Of all the late lamented Heroes, the late lamented sarsaparilla-drinkers, there is none lamentably departed as our own Detroit special, the Green Hornet.

Back in the age of innocence, the Green Hornet was goodness-personified-twice-a-week. He was, after all (a moment of reverence), the grand-nephew of the Lone Ranger.

There in the heart of the crime-ridden metropolis, Britt Reid, newspaper publisher of The Daily Sentinel by day, racket-buster by night, waged a “one-man fight to bring law-breakers to his self-made justice.” And that’s the truth.

No obstacle was too great for the Green Hornet! He was The Hero before the fall.
No one told the Green Hornet to brush his teeth; his cleaning lady didn’t tell him to spray his underarms; he wasn’t smeared with greasy kid- stuff or plagued with dandruff and upset stomachs; his job didn’t depend on a sweet-smelling breath.

He was the Green Hornet, slayer of giants.

The Hero was born, full-armored-like Athena -from the heads of Trendle-Campbell-Meurer, the ruling triumvirate of radio drama. The Green Hornet was a logical side of a Lone Ranger- Sergeant Preston-Green Hornet triangle.

As George W. Trendle, the 81-year-old Detroiter who created all three shows, explains: “The Lone Ranger, the first one, was produced for the kids. The point was to teach the youngsters respect for the law. It was sensible enough to be popular with oldsters as well.

“Then I put on Preston for the teenagers, to teach them love of country and love for animals.

“The third one, the Green Hornet, was to appeal to a little older group, the young people about to become voters. I wanted to show them that racketeers and crooked politicians could succeed unless they were stopped.”

The Green Hornet Stopped Them. He was stronger than dirt.

The Green Hornet was only a breath away from being the Purple Bee or the Yellow Jack. Trendle was simply looking for a character that would sting racketeers.

Allen Campbell, who was in charge of selling the radio dramas, suggested, “Why not call him the Hornet?”
Legal partner Raymond J. Meurer, a former orchestra leader, demurred, “We’d never get a copyright on Hornet.”

Well, then, how about the Blue Hornet? No? The Pink Hornet? Good Grief! The Purple Hornet? Not Bad. The Orange Hornet? aaaaaarrrgghh! The Green Hornet? BINGO! JACKPOT! TILT!

Clearly the Green Hornet couldn’t walk around town green-gowned and masked. Somebody might start talking.
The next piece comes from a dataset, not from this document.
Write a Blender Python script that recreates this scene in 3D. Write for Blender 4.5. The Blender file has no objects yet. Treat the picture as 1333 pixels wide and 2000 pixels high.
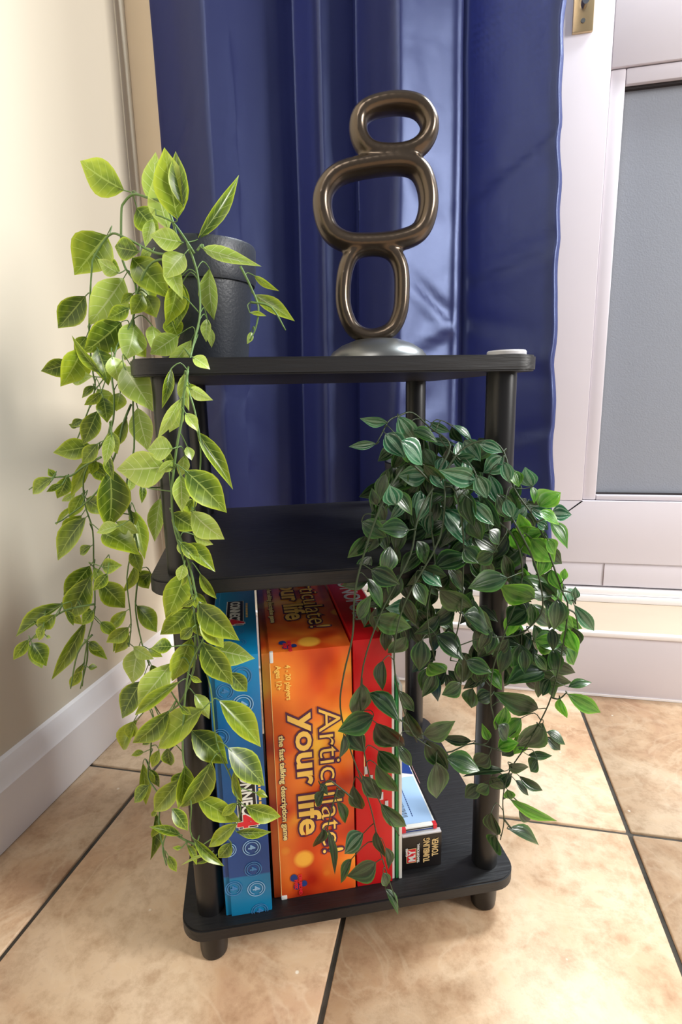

He needed a sidekick, a pal like Tonto or Sergeant Preston’s dog, King. He needed an exotic partner of few words (King could say “Arf” and an occasional “Woof”; Tonto could say “Ugh” and an occasional “Kemo sabe”).

The Green Hornet-Britt Reid character took on a faithful valet, Kato. Kato began as a faithful Japanese valet, but on Dec. 8, 1941, was magically transformed into a faithful Filipino valet. When the Japanese overran the Philippines, he became a faithful Korean valet.

Kato was the only valet (even during the Depression) with a college education. For, in the secret nighttime world of Green Hornetdom, Kato was an inventor, a science fiction designer. It was Kato who souped up Black Beauty into a 1930s version of Bond’s Aston-Martin.

THE BLACK BEAUTY was IT, the hottest thing on the highway. Nothing, but nothing could beat Black Beauty. It was as invincible, indestructible and undraggable as the Lone Ranger’s Silver. Pull away from a stoplight with the old Black Beauty and you were left in the green dust of the Green Hornet.

Together, the Green Hornet, Kato and Black Beauty began the good fight for king and country on January 31, 1936, over WXYZ in Detroit.

As a publisher, Britt Reid learned, according to Trendle-Campbell-Meurer Inc., “of graft and corruption in government; of criminals who stayed within the law; of enemy agents, parlor pinks, and reds who gnawed at the vitals of America.”

He fought them all, “fighting to the finish without rules or legal red tape.”